> [WHAT YOU NEED TO DO]
Repeat, line for line, the entries printed below.

....................

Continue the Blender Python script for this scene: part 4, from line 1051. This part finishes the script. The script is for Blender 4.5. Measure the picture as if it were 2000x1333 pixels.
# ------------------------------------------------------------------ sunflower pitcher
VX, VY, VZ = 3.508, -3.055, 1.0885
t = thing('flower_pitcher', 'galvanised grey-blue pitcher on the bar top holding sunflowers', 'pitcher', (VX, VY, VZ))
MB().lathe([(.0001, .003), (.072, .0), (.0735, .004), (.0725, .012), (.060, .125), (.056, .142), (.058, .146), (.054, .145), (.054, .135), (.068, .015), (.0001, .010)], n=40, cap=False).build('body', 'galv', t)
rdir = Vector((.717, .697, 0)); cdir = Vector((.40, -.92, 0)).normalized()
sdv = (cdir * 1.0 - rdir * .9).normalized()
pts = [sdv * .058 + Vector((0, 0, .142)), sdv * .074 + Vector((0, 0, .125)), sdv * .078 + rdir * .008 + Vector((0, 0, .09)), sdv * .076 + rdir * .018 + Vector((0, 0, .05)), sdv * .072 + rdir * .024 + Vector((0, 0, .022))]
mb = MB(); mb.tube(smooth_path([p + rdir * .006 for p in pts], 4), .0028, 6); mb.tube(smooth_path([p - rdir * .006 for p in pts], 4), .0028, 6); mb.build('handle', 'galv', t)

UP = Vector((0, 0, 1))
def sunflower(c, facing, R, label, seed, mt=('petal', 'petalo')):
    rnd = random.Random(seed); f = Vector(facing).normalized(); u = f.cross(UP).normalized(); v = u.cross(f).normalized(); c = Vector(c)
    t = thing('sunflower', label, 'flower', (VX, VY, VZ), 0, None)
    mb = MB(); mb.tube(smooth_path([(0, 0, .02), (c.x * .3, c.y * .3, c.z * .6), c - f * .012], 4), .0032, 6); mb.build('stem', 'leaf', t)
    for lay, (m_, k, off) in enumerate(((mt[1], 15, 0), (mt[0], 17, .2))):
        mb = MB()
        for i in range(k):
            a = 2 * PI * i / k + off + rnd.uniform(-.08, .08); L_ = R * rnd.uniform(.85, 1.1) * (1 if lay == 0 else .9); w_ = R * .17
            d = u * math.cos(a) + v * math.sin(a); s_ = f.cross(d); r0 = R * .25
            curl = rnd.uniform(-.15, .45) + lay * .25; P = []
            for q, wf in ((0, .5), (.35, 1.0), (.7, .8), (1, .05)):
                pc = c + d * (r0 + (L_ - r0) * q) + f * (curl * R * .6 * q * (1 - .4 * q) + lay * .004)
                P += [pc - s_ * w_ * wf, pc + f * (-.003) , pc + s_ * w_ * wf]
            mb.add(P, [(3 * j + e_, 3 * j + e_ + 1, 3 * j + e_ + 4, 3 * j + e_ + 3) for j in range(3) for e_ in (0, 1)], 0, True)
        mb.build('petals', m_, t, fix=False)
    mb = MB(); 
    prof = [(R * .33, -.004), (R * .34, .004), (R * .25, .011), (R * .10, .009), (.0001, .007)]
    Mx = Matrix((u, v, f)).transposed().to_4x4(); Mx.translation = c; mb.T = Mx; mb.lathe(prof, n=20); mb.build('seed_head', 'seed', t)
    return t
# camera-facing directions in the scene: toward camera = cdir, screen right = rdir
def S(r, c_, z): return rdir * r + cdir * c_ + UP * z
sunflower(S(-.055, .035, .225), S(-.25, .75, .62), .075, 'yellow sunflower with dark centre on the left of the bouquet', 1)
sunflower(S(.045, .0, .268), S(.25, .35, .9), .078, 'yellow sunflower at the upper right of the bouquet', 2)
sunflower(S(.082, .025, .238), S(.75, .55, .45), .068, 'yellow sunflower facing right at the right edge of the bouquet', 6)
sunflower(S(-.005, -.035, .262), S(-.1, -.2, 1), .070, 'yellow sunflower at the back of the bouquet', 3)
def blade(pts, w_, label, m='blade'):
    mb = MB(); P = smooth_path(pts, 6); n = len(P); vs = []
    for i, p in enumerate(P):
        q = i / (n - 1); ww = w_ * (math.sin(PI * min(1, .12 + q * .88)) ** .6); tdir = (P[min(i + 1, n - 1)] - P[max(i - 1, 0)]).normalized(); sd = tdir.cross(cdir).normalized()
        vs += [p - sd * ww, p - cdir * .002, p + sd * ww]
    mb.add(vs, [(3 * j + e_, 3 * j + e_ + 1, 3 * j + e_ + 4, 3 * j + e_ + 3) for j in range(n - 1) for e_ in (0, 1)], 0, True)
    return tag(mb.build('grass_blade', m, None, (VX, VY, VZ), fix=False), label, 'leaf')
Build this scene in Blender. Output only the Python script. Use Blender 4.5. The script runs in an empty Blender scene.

....................

> [RESPONSE TO THIS EXERCISE]
Continue the Blender Python script for this scene: part 4, from line 1051. This part finishes the script. The script is for Blender 4.5. Measure the picture as if it were 2000x1333 pixels.
# ------------------------------------------------------------------ sunflower pitcher
VX, VY, VZ = 3.508, -3.055, 1.0885
t = thing('flower_pitcher', 'galvanised grey-blue pitcher on the bar top holding sunflowers', 'pitcher', (VX, VY, VZ))
MB().lathe([(.0001, .003), (.072, .0), (.0735, .004), (.0725, .012), (.060, .125), (.056, .142), (.058, .146), (.054, .145), (.054, .135), (.068, .015), (.0001, .010)], n=40, cap=False).build('body', 'galv', t)
rdir = Vector((.717, .697, 0)); cdir = Vector((.40, -.92, 0)).normalized()
sdv = (cdir * 1.0 - rdir * .9).normalized()
pts = [sdv * .058 + Vector((0, 0, .142)), sdv * .074 + Vector((0, 0, .125)), sdv * .078 + rdir * .008 + Vector((0, 0, .09)), sdv * .076 + rdir * .018 + Vector((0, 0, .05)), sdv * .072 + rdir * .024 + Vector((0, 0, .022))]
mb = MB(); mb.tube(smooth_path([p + rdir * .006 for p in pts], 4), .0028, 6); mb.tube(smooth_path([p - rdir * .006 for p in pts], 4), .0028, 6); mb.build('handle', 'galv', t)

UP = Vector((0, 0, 1))
def sunflower(c, facing, R, label, seed, mt=('petal', 'petalo')):
    rnd = random.Random(seed); f = Vector(facing).normalized(); u = f.cross(UP).normalized(); v = u.cross(f).normalized(); c = Vector(c)
    t = thing('sunflower', label, 'flower', (VX, VY, VZ), 0, None)
    mb = MB(); mb.tube(smooth_path([(0, 0, .02), (c.x * .3, c.y * .3, c.z * .6), c - f * .012], 4), .0032, 6); mb.build('stem', 'leaf', t)
    for lay, (m_, k, off) in enumerate(((mt[1], 15, 0), (mt[0], 17, .2))):
        mb = MB()
        for i in range(k):
            a = 2 * PI * i / k + off + rnd.uniform(-.08, .08); L_ = R * rnd.uniform(.85, 1.1) * (1 if lay == 0 else .9); w_ = R * .17
            d = u * math.cos(a) + v * math.sin(a); s_ = f.cross(d); r0 = R * .25
            curl = rnd.uniform(-.15, .45) + lay * .25; P = []
            for q, wf in ((0, .5), (.35, 1.0), (.7, .8), (1, .05)):
                pc = c + d * (r0 + (L_ - r0) * q) + f * (curl * R * .6 * q * (1 - .4 * q) + lay * .004)
                P += [pc - s_ * w_ * wf, pc + f * (-.003) , pc + s_ * w_ * wf]
            mb.add(P, [(3 * j + e_, 3 * j + e_ + 1, 3 * j + e_ + 4, 3 * j + e_ + 3) for j in range(3) for e_ in (0, 1)], 0, True)
        mb.build('petals', m_, t, fix=False)
    mb = MB(); 
    prof = [(R * .33, -.004), (R * .34, .004), (R * .25, .011), (R * .10, .009), (.0001, .007)]
    Mx = Matrix((u, v, f)).transposed().to_4x4(); Mx.translation = c; mb.T = Mx; mb.lathe(prof, n=20); mb.build('seed_head', 'seed', t)
    return t
# camera-facing directions in the scene: toward camera = cdir, screen right = rdir
def S(r, c_, z): return rdir * r + cdir * c_ + UP * z
sunflower(S(-.055, .035, .225), S(-.25, .75, .62), .075, 'yellow sunflower with dark centre on the left of the bouquet', 1)
sunflower(S(.045, .0, .268), S(.25, .35, .9), .078, 'yellow sunflower at the upper right of the bouquet', 2)
sunflower(S(.082, .025, .238), S(.75, .55, .45), .068, 'yellow sunflower facing right at the right edge of the bouquet', 6)
sunflower(S(-.005, -.035, .262), S(-.1, -.2, 1), .070, 'yellow sunflower at the back of the bouquet', 3)
def blade(pts, w_, label, m='blade'):
    mb = MB(); P = smooth_path(pts, 6); n = len(P); vs = []
    for i, p in enumerate(P):
        q = i / (n - 1); ww = w_ * (math.sin(PI * min(1, .12 + q * .88)) ** .6); tdir = (P[min(i + 1, n - 1)] - P[max(i - 1, 0)]).normalized(); sd = tdir.cross(cdir).normalized()
        vs += [p - sd * ww, p - cdir * .002, p + sd * ww]
    mb.add(vs, [(3 * j + e_, 3 * j + e_ + 1, 3 * j + e_ + 4, 3 * j + e_ + 3) for j in range(n - 1) for e_ in (0, 1)], 0, True)
    return tag(mb.build('grass_blade', m, None, (VX, VY, VZ), fix=False), label, 'leaf')
Build this scene in Blender. Output only the Python script. Use Blender 4.5. The script runs in an empty Blender scene.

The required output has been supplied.